Raquel Espinoza, a spokeswoman for Union Pacific, confirmed that the train was operated by that railroad company, but she declined to say more, referring questions to the National Transportation Safety Board.
NTSB spokesman Keith Holloway said agency investigators would be at the derailment site to determine the cause of the accident Friday afternoon. A news release later sent out by the NTSB said the agency was a 15-member investigative team to the site — with some team members traveling from Biloxi, Mississippi, where the agency is investigating a Tuesday crash in which a Texas tour bus was hit by a freight train at a crossing, killing four.
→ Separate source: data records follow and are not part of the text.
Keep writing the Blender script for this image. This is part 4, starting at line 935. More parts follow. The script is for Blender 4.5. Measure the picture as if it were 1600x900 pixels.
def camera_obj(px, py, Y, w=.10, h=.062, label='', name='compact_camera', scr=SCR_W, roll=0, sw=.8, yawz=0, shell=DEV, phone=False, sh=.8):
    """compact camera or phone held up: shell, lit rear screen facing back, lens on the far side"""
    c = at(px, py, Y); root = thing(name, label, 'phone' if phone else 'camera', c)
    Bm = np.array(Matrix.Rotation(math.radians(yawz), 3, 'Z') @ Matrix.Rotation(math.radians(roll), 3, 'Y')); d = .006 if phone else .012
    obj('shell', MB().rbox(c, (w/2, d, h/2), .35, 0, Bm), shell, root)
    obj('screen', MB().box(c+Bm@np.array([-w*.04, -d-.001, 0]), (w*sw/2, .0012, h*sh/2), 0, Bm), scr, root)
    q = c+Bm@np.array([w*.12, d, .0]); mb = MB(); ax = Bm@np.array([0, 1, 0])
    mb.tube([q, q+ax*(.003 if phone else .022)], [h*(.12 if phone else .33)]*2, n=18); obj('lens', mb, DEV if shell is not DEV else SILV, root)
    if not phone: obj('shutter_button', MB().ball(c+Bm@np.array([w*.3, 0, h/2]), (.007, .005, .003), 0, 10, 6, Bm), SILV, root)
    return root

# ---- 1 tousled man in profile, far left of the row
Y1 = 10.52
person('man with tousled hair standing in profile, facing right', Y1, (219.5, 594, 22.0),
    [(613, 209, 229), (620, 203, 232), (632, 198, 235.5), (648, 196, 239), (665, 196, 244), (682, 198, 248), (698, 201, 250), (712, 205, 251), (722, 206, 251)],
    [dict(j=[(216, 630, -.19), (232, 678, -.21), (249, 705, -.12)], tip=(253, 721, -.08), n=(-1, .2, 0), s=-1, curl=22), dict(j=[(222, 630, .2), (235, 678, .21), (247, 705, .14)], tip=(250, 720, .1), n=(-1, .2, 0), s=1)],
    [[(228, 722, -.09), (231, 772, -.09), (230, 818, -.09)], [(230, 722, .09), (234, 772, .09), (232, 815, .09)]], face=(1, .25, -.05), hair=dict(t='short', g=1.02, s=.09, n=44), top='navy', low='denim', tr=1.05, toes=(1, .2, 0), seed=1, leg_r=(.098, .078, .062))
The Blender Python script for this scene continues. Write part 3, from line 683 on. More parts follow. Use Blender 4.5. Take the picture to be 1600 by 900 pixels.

A news release from the NTSB said initial reports indicated the rail cars that derailed Friday are older, less sturdy tanks. The government has ordered that such tanks be either retrofitted to higher standards or taken out of commission by 2029. The rail tanker standards were changed in 2015.
There have been at least seven significant accidents involving trains hauling ethanol since 2006 that released a combined 2 million gallons of the fuel. Among them was a July 2009 accident in Cherry Valley, Illinois, that killed a woman and injured nine people, including two firefighters, when a Canadian National Railway Co. train derailed at a highway crossing and burst into flames.